• [DATA SUPPLIED]:
<<<<

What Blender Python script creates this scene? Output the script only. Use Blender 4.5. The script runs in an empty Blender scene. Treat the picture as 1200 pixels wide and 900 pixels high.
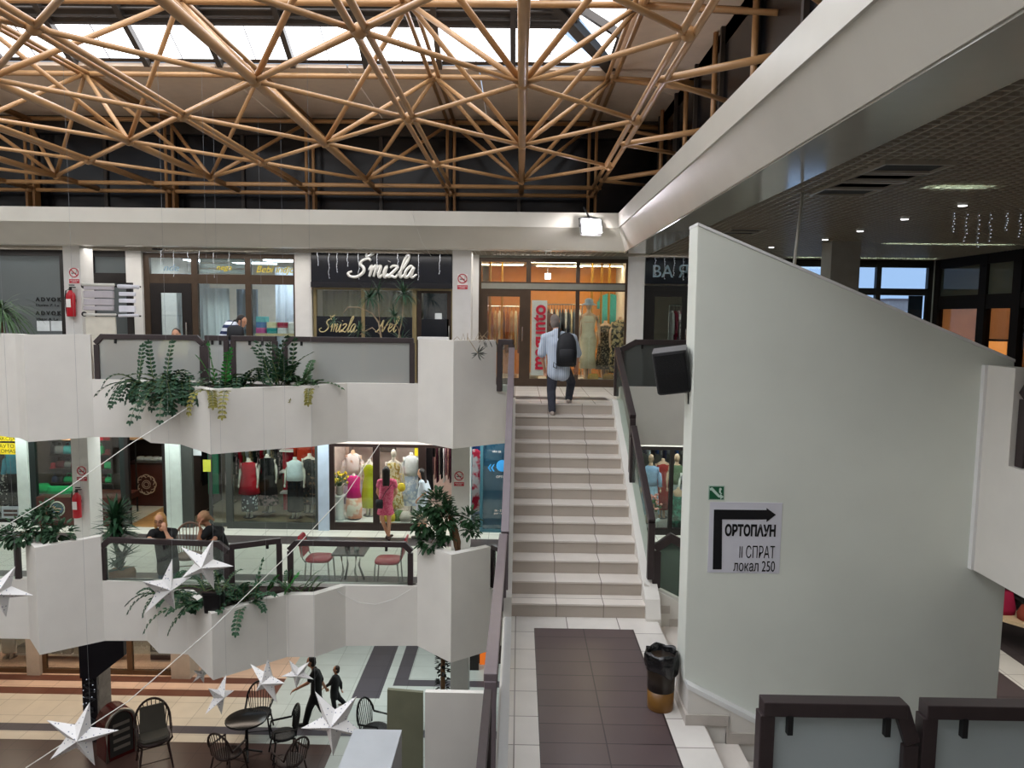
import bpy, bmesh, math, random
from mathutils import Vector, Matrix, Euler
random.seed(7)
S = bpy.context.scene
COL = S.collection
PI = math.pi
# ------------------------------------------------------------------ camera
F_PX, PITCH, YAW, ROLL, EYE = 867.531, .0921, .0092, .0127, 3.689   # 1200x900 frame
_f = Vector((-math.sin(YAW)*math.cos(PITCH), math.cos(YAW)*math.cos(PITCH), -math.sin(PITCH)))
_r0 = Vector((math.cos(YAW), math.sin(YAW), 0)); _u0 = _r0.cross(_f)
_r = math.cos(ROLL)*_r0 + math.sin(ROLL)*_u0
_u = -math.sin(ROLL)*_r0 + math.cos(ROLL)*_u0
cam_d = bpy.data.cameras.new('camera'); cam = bpy.data.objects.new('camera', cam_d); COL.objects.link(cam)
cam_d.sensor_width = 36; cam_d.lens = F_PX/1200*36; cam_d.clip_start = .05
M = Matrix.Identity(4)
for i in range(3):
    M[i][0] = _r[i]; M[i][1] = _u[i]; M[i][2] = -_f[i]
M[0][3], M[1][3], M[2][3] = 0, 0, EYE
cam.matrix_world = M
S.camera = cam
# ------------------------------------------------------------------ exposure, sky
S.view_settings.view_transform = 'Standard'
S.view_settings.look = 'None'
S.view_settings.exposure = 0.28
S.view_settings.gamma = 1
S.view_settings.use_curve_mapping = False
W = bpy.data.worlds.new('sky'); S.world = W; W.use_nodes = True
W.node_tree.nodes['Background'].inputs[0].default_value = (.50, .68, .92, 1)
W.node_tree.nodes['Background'].inputs[1].default_value = 0.9
SKY_PANE = 3.9           # daylight coming down through the milky skylight panes
def area(name, loc, sx, sy, power, color=(1, 1, 1), rot=(0, 0, 0), spread=PI):
    d = bpy.data.lights.new(name, 'AREA'); d.shape = 'RECTANGLE'; d.size = sx; d.size_y = sy
    d.energy = power; d.color = color; d.spread = spread
    o = bpy.data.objects.new(name, d); COL.objects.link(o); o.location = loc; o.rotation_euler = rot
    return o
# ceiling lamps of the galleries (the fluorescent strips above the louvres, hidden behind fascia and parapets)
area('upper_walkway_lamps', (-5.5, 14.9, 4.90), 12, .5, 75, (1, .96, .92))
area('upper_walkway_lamps_right', (5.2, 13.5, 4.90), 5, .6, 22, (.85, 1, .97))
area('middle_walkway_lamps', (-5.5, 15.25, 1.44), 13, .4, 150, (.93, 1, .97))
area('middle_walkway_lamps_right', (3.0, 15.0, 1.44), 3.5, .6, 40, (.93, 1, .97))
area('ground_walkway_lamps', (-8.5, 14.8, -1.80), 8, .6, 85, (1, .84, .70))
area('ground_passage_lamps', (-2.5, 15.5, -1.80), 5, 2, 100, (.92, 1, .98))
area('right_hall_lamps', (6.5, 8.0, 1.40), 2, 4, 60, (1, .9, .85))
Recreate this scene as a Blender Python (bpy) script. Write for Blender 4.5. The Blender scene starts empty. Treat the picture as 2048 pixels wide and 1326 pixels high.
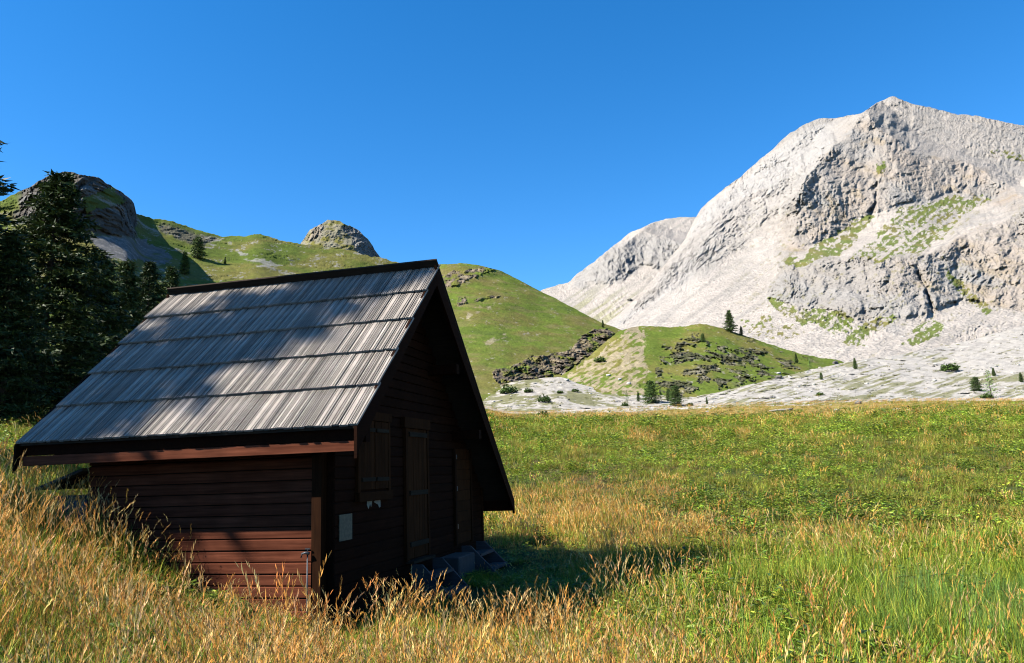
import bpy, math, random
import numpy as np
from mathutils import Vector, Matrix

# ------------------------------------------------------------------ camera, sky, sun, exposure
SC = bpy.context.scene
COL = SC.collection
CAM = np.array([0.0, 0.0, 2.0])
F_PX, PITCH, ROLL = 1554.6, 0.1777, -0.0363          # focal length for a 2048 px wide frame
_w = np.array([0, math.cos(PITCH), math.sin(PITCH)])
_u0 = np.array([0, -math.sin(PITCH), math.cos(PITCH)])
_r0 = np.array([1.0, 0, 0])
_r = math.cos(ROLL) * _r0 + math.sin(ROLL) * _u0
_u = -math.sin(ROLL) * _r0 + math.cos(ROLL) * _u0
cd = bpy.data.cameras.new("camera")
cd.sensor_width = 36.0
cd.lens = F_PX / 2048 * 36
cd.clip_start = 0.1
cd.clip_end = 20000
cam = bpy.data.objects.new("camera", cd)
COL.objects.link(cam)
cam.matrix_world = Matrix(((_r[0], _u[0], -_w[0], CAM[0]), (_r[1], _u[1], -_w[1], CAM[1]),
                           (_r[2], _u[2], -_w[2], CAM[2]), (0, 0, 0, 1)))
SC.camera = cam

SUN_EL = math.radians(44.5)
SUN_AZ = math.atan2(-0.94, -0.34)                   # direction to the sun: left and a little behind
SDIR = Vector((math.sin(SUN_AZ) * math.cos(SUN_EL), math.cos(SUN_AZ) * math.cos(SUN_EL), math.sin(SUN_EL)))
world = bpy.data.worlds.new("World")
SC.world = world
world.use_nodes = True
wn = world.node_tree.nodes
wl = world.node_tree.links
bg = wn["Background"]
sky = wn.new("ShaderNodeTexSky")
sky.sky_type = 'NISHITA'
sky.sun_disc = False
sky.sun_elevation = SUN_EL
sky.sun_rotation = SUN_AZ
sky.altitude = 2200
sky.air_density = 1.0
sky.dust_density = 0.3
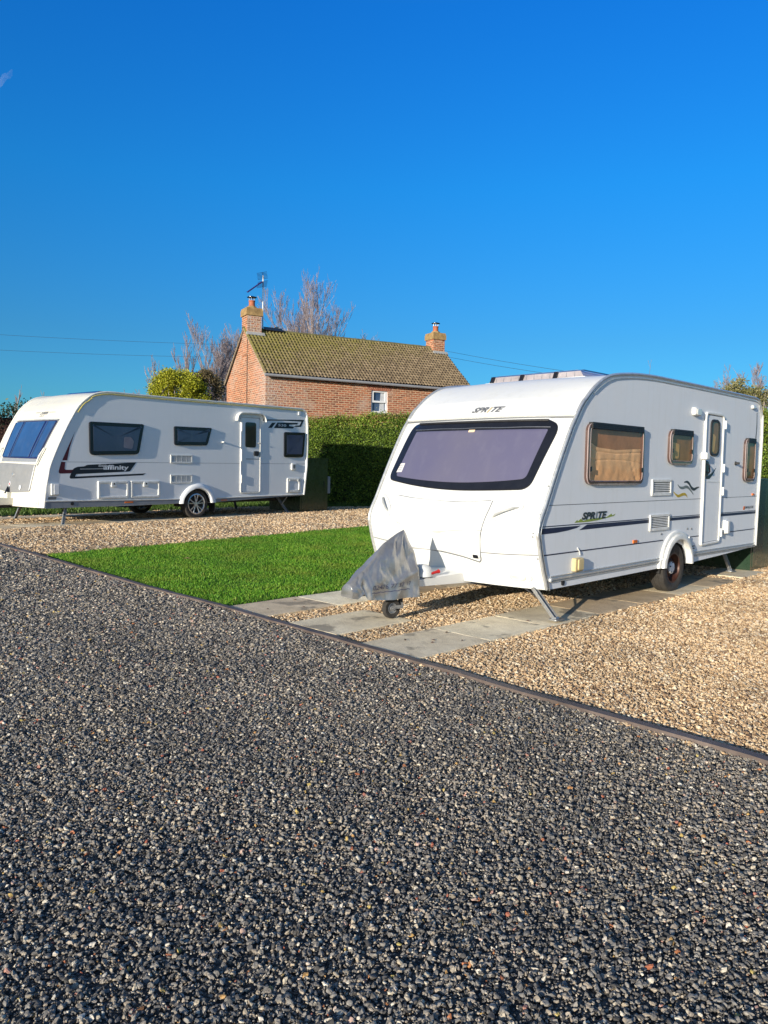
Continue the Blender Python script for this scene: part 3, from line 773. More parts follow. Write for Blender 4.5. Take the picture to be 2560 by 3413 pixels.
def wheel(parent, c, r, wd, rim, style):
    e = bpy.data.objects.new('wheel', None); COL.objects.link(e); e.parent = parent; e.location = c
    MB().lathe(tyre_prof(r, wd, rim), (0, 0, 0), n=48).build('tyre', M['tyre'], e, auto=40)
    if style == 'steel':
        mb = MB().lathe([(rim+.012, -wd*.46), (rim-.004, -wd*.46), (rim-.014, -wd*.30), (rim-.03, -wd*.12), (rim*.72, -wd*.10), (rim*.52, -wd*.24), (rim*.34, -wd*.24), (.0, -wd*.24)], (0, 0, 0), n=40)
        mb.build('rim', M['rustrim'], e)
        hb = MB().lathe([(rim*.42, -wd*.25), (rim*.42, -wd*.36), (rim*.34, -wd*.40), (0, -wd*.42)], (0, 0, 0), n=24)
        hb.build('hub_cap', M['letter_white'], e)
        for k in range(5):
            nb = MB(); t = k*2*math.pi/5+.3; nb.lathe([(.009, -wd*.25), (.009, -wd*.43), (0, -wd*.43)], (rim*.36*math.cos(t), 0, rim*.36*math.sin(t)), n=8); nb.build('wheel_nut', M['dark'], e)
    else:
        mb = MB().lathe([(rim+.014, -wd*.47), (rim-.004, -wd*.49), (rim-.016, -wd*.44), (rim-.020, -wd*.1), (rim-.02, wd*.3)], (0, 0, 0), n=40)
        mb.lathe([(.052, -wd*.30), (.048, -wd*.42), (0, -wd*.43)], (0, 0, 0), n=20)
        for k in range(5):
            for sgn in (-1, 1):
                t0 = k*2*math.pi/5+math.pi/2+sgn*.10; t1 = k*2*math.pi/5+math.pi/2+sgn*.23
                p = Vector((math.cos(t0)*.04, -wd*.38, math.sin(t0)*.04)); q = Vector((math.cos(t1)*(rim-.008), -wd*.45, math.sin(t1)*(rim-.008)))
                mb.tube([p, p.lerp(q, .5), q], [.017, .013, .016], n=6)
        mb.build('rim', M['steel'], e)
        MB().lathe([(rim-.021, -wd*.05), (0, -wd*.05)], (0, 0, 0), n=30).build('brake_disc', M['dark'], e)
    return e

def leg(parent, top, foot, name='corner_steady'):
    mb = MB(); a, b = Vector(top), Vector(foot)
    d = (b-a).normalized(); u = Vector((1, 0, 0)); u = (u-d*u.dot(d)).normalized(); w = d.cross(u)
    hw, hd = .026, .016
    for c0, hh in (((0, -hd), (hw, .004)), ((-hw, 0), (.003, hd)), ((hw, 0), (.003, hd))):
        vs = []
        for p in (a, b):
            for sx, sy in ((-1, -1), (1, -1), (1, 1), (-1, 1)):
                vs.append(p+u*(c0[0]+sx*hh[0])+w*(c0[1]+sy*hh[1]))
        mb.add(vs, [(3, 2, 1, 0), (4, 5, 6, 7), (0, 1, 5, 4), (1, 2, 6, 5), (2, 3, 7, 6), (3, 0, 4, 7)])
    o = mb.build(name, M['galv'], parent, smooth_=False)
    f = MB().prism(rrect(-.075, -.05, .075, .05, .03), 0, .01, lambda x, y, h: (b.x+x, b.y+y, b.z+.004+h))
    f.tube([b+Vector((-.03, 0, .02)), b+Vector((.03, 0, .02))], .012, 8)
    f.build('foot_plate', M['galv'], o)
    m = a.lerp(b, .45); MB().tube([m, Vector((a.x+.02, a.y+(-.22 if b.y < a.y else .22)*-1, a.z+.02))], .008, 6).build('stay_rod', M['dark'], o)
    return o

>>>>

• [WRITTEN PROBLEM]: Reproduce each line of the entries in which the word "from" is found.

• [SOLUTION FOR THIS TASK]:
from mathutils import Vector, Matrix, Euler
from mathutils import Vector, Matrix
Continue the Blender Python script for this scene: part 3, from line 773. More parts follow. Write for Blender 4.5. Take the picture to be 2560 by 3413 pixels.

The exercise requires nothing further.